Poseur's Way Too Pretentious Top Ten Albums of 2006: #4 CURSIVE – Happy Hollow


File Under: Post-modernist punk rock
If You Like: Fugazi, Sparta
Label: Saddle Creek

When rock bands, particularly punk rockers, take on small towns and religion, the results are predictable and frankly, boring as hell. I can’t say I was thrilled that one of the most interesting punk bands was going to tackle these two topics. I expected banality, even from a usually creative band. (Wow, you don’t like small towns and religion… what an interesting and surprising take on things). But the band ditched their cello and string section and replaced it with a horn section (don’t think for a second this is a ska album, its not), giving it a sound that can’t really be described.

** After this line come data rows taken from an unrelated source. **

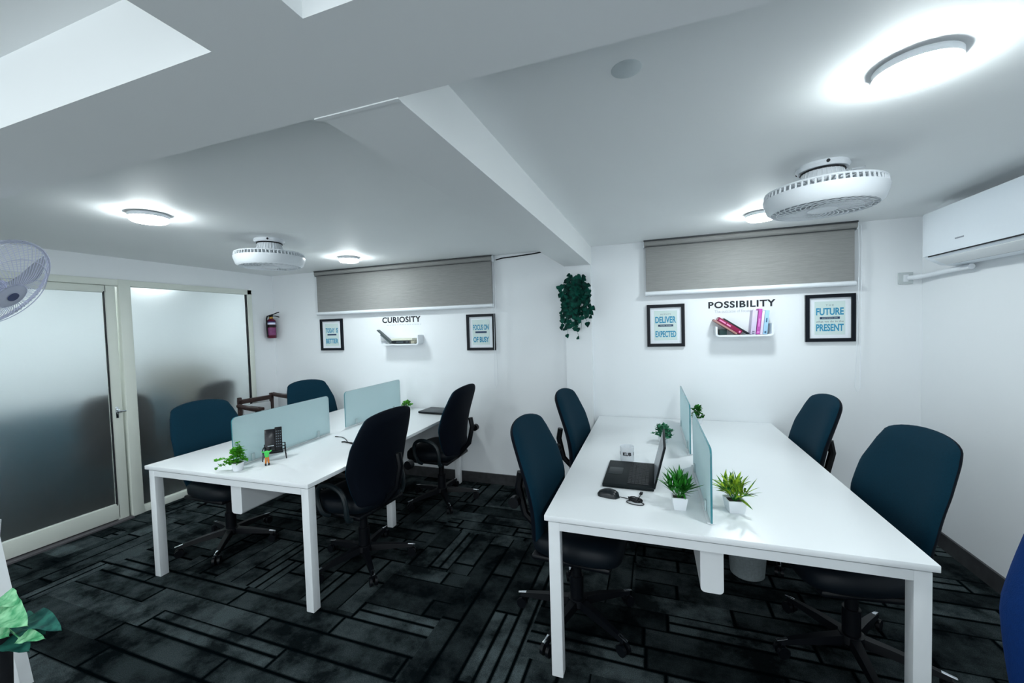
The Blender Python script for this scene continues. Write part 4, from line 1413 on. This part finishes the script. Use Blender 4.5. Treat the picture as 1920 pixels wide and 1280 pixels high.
# ------------------------------------------------------------------ wall fan at the picture edge
wfn = thing('wall_fan', 'pale plastic fan with wire cage cut off by the picture edge under the cross beam', 'fan', (-2.37, 0.80, 1.81))
FM = mat('fan_clear_plastic', (0.70, 0.72, 0.90, 1), 0.25, var=0.03, trans=0.75, ior=1.15)
FW = mat('fan_wire', (0.62, 0.65, 0.80, 1), 0.35)
ax = Vector((0.70, 0.46, -0.59)).normalized()
QF = ax.to_track_quat('Z', 'Y').to_matrix().to_4x4()
RFAN = 0.20
cage = MB()
for s, dep in ((1, 0.075), (-1, 0.065)):
    for i in range(60):
        a = 2 * PI * i / 60
        cage.tube([QF @ Vector((r_ * math.cos(a), r_ * math.sin(a), s * dep * (1 - (r_ / RFAN) ** 2.6))) for r_ in (0.05, 0.10, 0.15, 0.185, 0.205, RFAN)], 0.0011, n=4)
cage.tube([QF @ Vector((RFAN * math.cos(2 * PI * k / 60), RFAN * math.sin(2 * PI * k / 60), 0)) for k in range(60)], 0.006, n=7, closed=True)
cage.tube([QF @ Vector((0.15 * math.cos(2 * PI * k / 60), 0.15 * math.sin(2 * PI * k / 60), 0.046)) for k in range(60)], 0.0016, n=5, closed=True)
cage.build('cage', FW, wfn)
MB().lathe([(0, 0.076), (0.035, 0.076), (0.055, 0.07), (0.05, 0.066), (0, 0.066)], n=32, M=QF).build('hub_cap', FW, wfn)
MB().lathe([(0, 0.0775), (0.018, 0.0775), (0.018, 0.080), (0, 0.080)], n=24, M=QF).build('badge', mat('fan_badge', (0.03, 0.05, 0.16, 1), 0.4), wfn)
bl = MB()
for i in range(3):
    a0 = 2 * PI * i / 3 + 0.4
    rows = []
    for k in range(7):
        r_ = 0.03 + 0.155 * k / 6
        wv = 0.65 * (0.55 + 0.45 * math.sin(PI * k / 6 * 0.75))
        row = []
        for j in range(6):
            a = a0 + wv * (j / 5 - 0.5) * 2 * 0.8 + 0.25 * k / 6
            row.append(bl.bm.verts.new(QF @ Vector((r_ * math.cos(a), r_ * math.sin(a), 0.03 * (j / 5 - 0.5)))))
        rows.append(row)
    for p, q in zip(rows[:-1], rows[1:]):
        for j in range(5):
            fc = bl.bm.faces.new((p[j], p[j + 1], q[j + 1], q[j]))
            fc.smooth = True
bl.lathe([(0, -0.02), (0.034, -0.02), (0.034, 0.02), (0, 0.03)], n=24, M=QF)
bl.build('fan_blades', FM, wfn)
MB().lathe([(0.0, -0.16), (0.045, -0.15), (0.06, -0.10), (0.06, -0.06), (0, -0.06)], n=28, M=QF).build('motor', FW, wfn)
MB().tube([QF @ Vector((0, 0, -0.13)), Vector((-0.12, 0.0, 0.20)), Vector((-0.14, -0.03, BZ - 1.81))], 0.016, n=10).box((-0.14, -0.08, BZ - 1.81 - 0.008), (0.09, 0.12, 0.016), bevel=0.003).build('bracket', FW, wfn)

pt = MB().lathe([(0, -0.0025), (0.038, -0.0025), (0.042, -0.0008), (0.042, 0.0), (0, 0)], n=36)  # thin disc, slightly darker than the ceiling around it
tag(pt.build('ceiling_patch', mat('patch_grey', (0.60, 0.66, 0.68, 1), 0.7), loc=(-0.06, 1.2, H)), 'faint round grey patch on the ceiling near the large lamp bay', 'cover plate')

# ------------------------------------------------------------------ grey rounded object under the laptop desk
bn = MB()  # open grey tub shape for an unclear rounded patch
bn.lathe([(0, 0.004), (0.075, 0.004), (0.095, 0.02), (0.11, 0.22), (0.104, 0.22), (0.09, 0.03), (0, 0.03)], n=40)
tag(bn.build('grey_round_object', mat('grey_felt', (0.16, 0.19, 0.20, 1), 0.9, var=0.3, scale=80), loc=(0.53, 2.80, 0)), 'grey rounded object on the carpet under the laptop desk', 'bin')
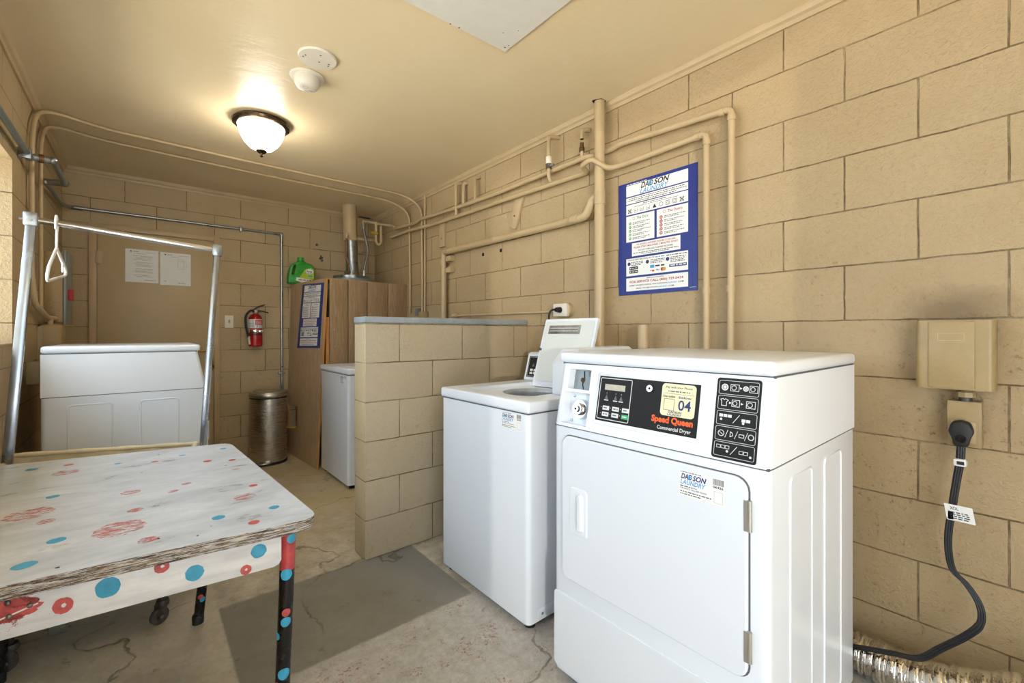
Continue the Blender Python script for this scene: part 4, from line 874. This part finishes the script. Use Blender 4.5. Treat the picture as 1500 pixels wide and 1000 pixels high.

The band doesn’t pretend they have answers, and they also show genuine sympathy for their small town characters, particularly their continual exploration of what happens to Dorothy when she goes back to Kansas. There might be no place like home, but Oz was exciting and now Dorothy is staring the same thing every day for the rest of her life, and she’s chasing tornados to get back to Oz. She eventually has to give up, wake up, and go to work like the rest of us. It’s a little sad, but it’s also comforting. The fictional titular town still loves her.

Which isn’t to say the album pulls punches. There’s a song about a gay priest who can’t be with the love his life, and then there’s the confrontational “Big Bang”: “There was this big bang once, but it doesn’t jive with Adam and Eve.” It’s clear their sympathies lie with science, but they never mock the religious. And the band ends up just confused on how to make the two jive, which is an interesting display of honesty: they admit they don’t know. Which makes this the album for agnostics. David Hume would love it.

THE VIDEO: “Dorothy At 40”. What happens when Dorothy leaves Oz? This song is actually pretty representative of the album. Sometimes the single is not a dirty trick.